En segundo lugar, la condena al ciego por afirmar que Jesús era un profeta. Era una afirmación que se quedaba corta, Jesús es más que un profeta. Aún así, la condena no se deja esperar: «Empecatado naciste tú de pies a cabeza, y nos vas a dar lecciones a nosotros?» El pecado no puede corregir a la pureza. Es más, el pecado no puede acercarse a la luz.

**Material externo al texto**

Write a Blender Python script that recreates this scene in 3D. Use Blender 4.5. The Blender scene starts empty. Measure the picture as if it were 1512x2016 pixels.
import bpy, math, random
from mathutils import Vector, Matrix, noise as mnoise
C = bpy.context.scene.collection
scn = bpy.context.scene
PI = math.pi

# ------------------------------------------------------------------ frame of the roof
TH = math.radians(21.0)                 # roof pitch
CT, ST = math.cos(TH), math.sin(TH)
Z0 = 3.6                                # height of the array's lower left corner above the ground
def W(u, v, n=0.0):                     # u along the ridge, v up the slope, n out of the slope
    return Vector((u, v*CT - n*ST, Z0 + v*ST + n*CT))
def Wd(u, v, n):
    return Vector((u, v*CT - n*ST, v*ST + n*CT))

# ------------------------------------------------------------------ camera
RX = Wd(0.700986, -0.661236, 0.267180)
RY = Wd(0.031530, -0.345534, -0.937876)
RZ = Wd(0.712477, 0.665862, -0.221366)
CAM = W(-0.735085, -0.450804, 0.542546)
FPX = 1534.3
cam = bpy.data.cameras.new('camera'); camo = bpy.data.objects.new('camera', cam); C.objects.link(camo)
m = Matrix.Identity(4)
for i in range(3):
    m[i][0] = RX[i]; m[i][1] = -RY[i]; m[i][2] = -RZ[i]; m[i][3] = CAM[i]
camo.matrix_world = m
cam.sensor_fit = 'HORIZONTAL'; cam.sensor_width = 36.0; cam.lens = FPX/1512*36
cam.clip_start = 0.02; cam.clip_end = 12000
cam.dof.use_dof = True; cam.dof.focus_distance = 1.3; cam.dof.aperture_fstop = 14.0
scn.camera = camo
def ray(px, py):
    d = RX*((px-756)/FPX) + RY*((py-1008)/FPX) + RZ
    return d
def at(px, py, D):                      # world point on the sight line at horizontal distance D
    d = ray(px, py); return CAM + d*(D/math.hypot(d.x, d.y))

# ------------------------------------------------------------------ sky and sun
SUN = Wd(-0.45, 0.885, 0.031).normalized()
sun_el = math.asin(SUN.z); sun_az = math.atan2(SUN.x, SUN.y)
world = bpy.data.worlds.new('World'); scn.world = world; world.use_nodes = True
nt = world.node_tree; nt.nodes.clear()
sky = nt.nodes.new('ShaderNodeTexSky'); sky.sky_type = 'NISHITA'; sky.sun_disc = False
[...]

Estas afirmaciones son la negación de la gracia y del mismo Dios que vino a salvar a los pecadores, porque los que creen en su propia justicia ya se creen salvados por sí mismos.
Pero lo que es más chocante es la identificación de Jesús con el mismo pecado: «Como puede un pecador hacer tales signos?» El Salvador expatriado de la salvación.
El barro en los ojos del ciego nos traslada a aquel otro barro del que fue creado el ser humano en uno de los relatos del Génesis. Nos lleva de la mano a nuestro propio barro que es moldeado una y mil veces si nos dejamos, si abrimos los ojos para reconocer al que es la Luz. Sólo así podemos responder afirmativamente a la pregunta esencial: «Crees tú en el Hijo del hombre?»